Japan’s government has announced its stimulus plan. It is not 2% of GDP, as reports had previously suggested, but of a size that the government thinks will boost GDP by 2%. The actual size is Y10.2tr. The stimulus will cover four main areas: Tohoku reconstruction, disaster prevention, social security (including healthcare and education) and stimulus for regional economies. An analyst at Credit Agricole points out that there is already a lot of rebuilding going on in Tohoku and a shortage of construction workers, so the full effect of the stimulus may be less than the 2% intended.

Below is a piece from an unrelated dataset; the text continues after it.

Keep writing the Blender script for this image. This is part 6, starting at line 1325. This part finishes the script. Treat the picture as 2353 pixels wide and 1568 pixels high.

Chinese inflation increased from 2% YOY in November to 2.5% YOY in December, on account of higher food and energy prices, likely caused by the cold winter. China’s statistics are about to be wacky for a couple of months as the Spring Festival effect kicks in — the festival shifts from January to February this year, which will play havoc with seasonal adjustments. Still, I cannot but observe that China’s inflation is a lot lower now than it was in late 2011 and early 2012 when tightening measures were being introduced. I am not sure that an up-tick caused by specific factors will be enough to prevent any policy loosening.

Bloomerg reports that some analysts have applied Benford’s Law to China’s economic data — which is helpful, as I had been planning to do such an exercise myself. There is no point in repeating work that you can read about. The article is here: http://bloom.bg/UZANDI. It doesn’t sound like the analysts have found evidence of wholesale manipulation; rather, their findings appear to be consistent with a propensity for rounding up. But it is further evidence that there is cause for scepticism about the numbers that China puts out.